Directions for this task: Please repeat only the stretch of records running from the first line through the line that contains "return tuple(((v/255)/12.92 if".

Start of Record excerpts

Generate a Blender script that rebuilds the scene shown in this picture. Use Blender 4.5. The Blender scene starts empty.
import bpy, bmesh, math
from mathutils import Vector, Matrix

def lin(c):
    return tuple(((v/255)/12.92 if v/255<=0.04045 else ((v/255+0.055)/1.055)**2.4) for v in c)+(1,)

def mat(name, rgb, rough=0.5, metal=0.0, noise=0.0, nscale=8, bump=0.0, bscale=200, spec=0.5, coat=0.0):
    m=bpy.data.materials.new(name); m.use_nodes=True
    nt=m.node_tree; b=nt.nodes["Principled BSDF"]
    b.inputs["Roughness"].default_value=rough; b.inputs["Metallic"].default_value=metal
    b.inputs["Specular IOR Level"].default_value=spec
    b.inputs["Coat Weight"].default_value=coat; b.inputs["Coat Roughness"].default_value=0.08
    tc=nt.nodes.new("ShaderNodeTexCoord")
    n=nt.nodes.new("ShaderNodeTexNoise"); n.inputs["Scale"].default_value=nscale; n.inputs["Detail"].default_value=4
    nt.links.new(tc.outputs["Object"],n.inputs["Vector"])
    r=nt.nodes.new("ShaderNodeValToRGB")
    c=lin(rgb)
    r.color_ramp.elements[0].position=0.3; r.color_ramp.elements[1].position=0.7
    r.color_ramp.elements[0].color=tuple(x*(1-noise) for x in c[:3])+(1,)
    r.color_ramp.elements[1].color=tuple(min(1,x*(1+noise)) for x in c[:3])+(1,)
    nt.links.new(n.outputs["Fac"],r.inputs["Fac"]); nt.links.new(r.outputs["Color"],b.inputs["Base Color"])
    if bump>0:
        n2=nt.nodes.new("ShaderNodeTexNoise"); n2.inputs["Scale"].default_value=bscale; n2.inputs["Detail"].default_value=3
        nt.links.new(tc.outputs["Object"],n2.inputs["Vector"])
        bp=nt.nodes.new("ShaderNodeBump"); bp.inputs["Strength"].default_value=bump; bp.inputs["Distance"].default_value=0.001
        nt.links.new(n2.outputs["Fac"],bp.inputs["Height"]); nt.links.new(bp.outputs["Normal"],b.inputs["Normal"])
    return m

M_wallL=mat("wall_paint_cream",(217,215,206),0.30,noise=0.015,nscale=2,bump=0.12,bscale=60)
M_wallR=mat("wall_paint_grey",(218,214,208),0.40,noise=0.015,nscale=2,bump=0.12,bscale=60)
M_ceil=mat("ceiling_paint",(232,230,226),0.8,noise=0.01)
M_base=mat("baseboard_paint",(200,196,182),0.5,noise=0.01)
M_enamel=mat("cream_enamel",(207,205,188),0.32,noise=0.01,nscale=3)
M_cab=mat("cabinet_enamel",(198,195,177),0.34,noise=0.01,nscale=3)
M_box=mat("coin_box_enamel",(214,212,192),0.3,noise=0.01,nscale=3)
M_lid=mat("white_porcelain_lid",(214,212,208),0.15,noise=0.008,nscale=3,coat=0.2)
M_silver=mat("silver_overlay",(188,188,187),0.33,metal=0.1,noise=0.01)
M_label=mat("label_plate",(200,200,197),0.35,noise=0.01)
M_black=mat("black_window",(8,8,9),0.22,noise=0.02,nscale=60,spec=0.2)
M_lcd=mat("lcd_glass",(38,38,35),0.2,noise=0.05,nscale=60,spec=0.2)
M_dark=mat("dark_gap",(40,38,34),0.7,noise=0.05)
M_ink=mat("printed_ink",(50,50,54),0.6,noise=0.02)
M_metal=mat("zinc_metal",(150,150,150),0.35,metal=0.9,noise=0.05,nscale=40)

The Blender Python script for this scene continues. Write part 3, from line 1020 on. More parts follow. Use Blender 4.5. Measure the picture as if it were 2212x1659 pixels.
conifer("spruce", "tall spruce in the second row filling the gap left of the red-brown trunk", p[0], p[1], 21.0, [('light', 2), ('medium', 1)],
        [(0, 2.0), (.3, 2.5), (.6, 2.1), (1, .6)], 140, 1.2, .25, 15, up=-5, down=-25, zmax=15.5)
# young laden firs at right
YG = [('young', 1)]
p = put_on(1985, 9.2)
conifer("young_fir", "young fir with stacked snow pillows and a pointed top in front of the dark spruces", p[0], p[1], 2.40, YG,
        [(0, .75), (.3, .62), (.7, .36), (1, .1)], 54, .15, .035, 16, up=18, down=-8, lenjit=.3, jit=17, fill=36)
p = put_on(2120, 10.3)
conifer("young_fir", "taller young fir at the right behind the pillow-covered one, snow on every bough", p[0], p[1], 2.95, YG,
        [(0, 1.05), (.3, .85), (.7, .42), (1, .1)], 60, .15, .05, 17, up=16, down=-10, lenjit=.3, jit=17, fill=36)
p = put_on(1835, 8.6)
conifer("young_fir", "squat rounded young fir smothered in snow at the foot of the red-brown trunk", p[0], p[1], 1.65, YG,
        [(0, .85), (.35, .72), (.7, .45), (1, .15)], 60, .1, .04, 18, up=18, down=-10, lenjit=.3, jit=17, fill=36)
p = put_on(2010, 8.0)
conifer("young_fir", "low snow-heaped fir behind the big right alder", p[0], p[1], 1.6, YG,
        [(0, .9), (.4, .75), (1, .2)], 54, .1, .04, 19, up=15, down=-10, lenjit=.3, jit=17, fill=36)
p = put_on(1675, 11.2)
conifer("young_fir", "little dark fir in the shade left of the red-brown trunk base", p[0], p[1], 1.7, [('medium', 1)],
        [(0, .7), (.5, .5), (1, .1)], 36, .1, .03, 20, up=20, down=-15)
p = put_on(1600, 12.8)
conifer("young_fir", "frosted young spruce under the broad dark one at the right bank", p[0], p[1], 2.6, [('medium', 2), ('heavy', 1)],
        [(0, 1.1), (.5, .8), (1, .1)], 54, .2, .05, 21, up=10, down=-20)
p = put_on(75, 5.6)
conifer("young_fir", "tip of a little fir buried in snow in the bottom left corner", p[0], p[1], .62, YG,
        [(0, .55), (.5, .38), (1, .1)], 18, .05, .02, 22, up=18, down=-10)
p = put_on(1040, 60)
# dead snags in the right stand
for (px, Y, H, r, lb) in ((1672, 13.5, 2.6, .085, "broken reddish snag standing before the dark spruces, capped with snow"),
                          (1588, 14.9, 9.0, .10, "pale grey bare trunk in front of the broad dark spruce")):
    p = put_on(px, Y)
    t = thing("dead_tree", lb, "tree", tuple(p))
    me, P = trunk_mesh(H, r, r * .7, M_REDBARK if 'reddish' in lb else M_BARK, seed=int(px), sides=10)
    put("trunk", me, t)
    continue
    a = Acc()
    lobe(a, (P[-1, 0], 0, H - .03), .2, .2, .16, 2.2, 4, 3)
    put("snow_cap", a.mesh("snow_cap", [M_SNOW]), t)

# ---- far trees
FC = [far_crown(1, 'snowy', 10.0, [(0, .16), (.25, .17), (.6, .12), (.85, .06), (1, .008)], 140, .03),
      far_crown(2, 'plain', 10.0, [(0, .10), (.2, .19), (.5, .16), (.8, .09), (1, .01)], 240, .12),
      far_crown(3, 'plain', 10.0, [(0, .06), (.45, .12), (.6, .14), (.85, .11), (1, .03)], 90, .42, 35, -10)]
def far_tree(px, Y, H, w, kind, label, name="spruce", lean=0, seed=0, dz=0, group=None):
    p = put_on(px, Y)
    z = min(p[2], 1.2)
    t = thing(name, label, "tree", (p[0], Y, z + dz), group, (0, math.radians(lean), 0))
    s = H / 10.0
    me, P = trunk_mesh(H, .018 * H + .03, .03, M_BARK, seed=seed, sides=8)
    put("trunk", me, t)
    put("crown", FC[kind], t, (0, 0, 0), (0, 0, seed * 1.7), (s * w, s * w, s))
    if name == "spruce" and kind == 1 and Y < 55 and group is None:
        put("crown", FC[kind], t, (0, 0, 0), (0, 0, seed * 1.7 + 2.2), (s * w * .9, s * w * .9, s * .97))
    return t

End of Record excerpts

Exercise answer:
Generate a Blender script that rebuilds the scene shown in this picture. Use Blender 4.5. The Blender scene starts empty.
import bpy, bmesh, math
from mathutils import Vector, Matrix

def lin(c):
    return tuple(((v/255)/12.92 if v/255<=0.04045 else ((v/255+0.055)/1.055)**2.4) for v in c)+(1,)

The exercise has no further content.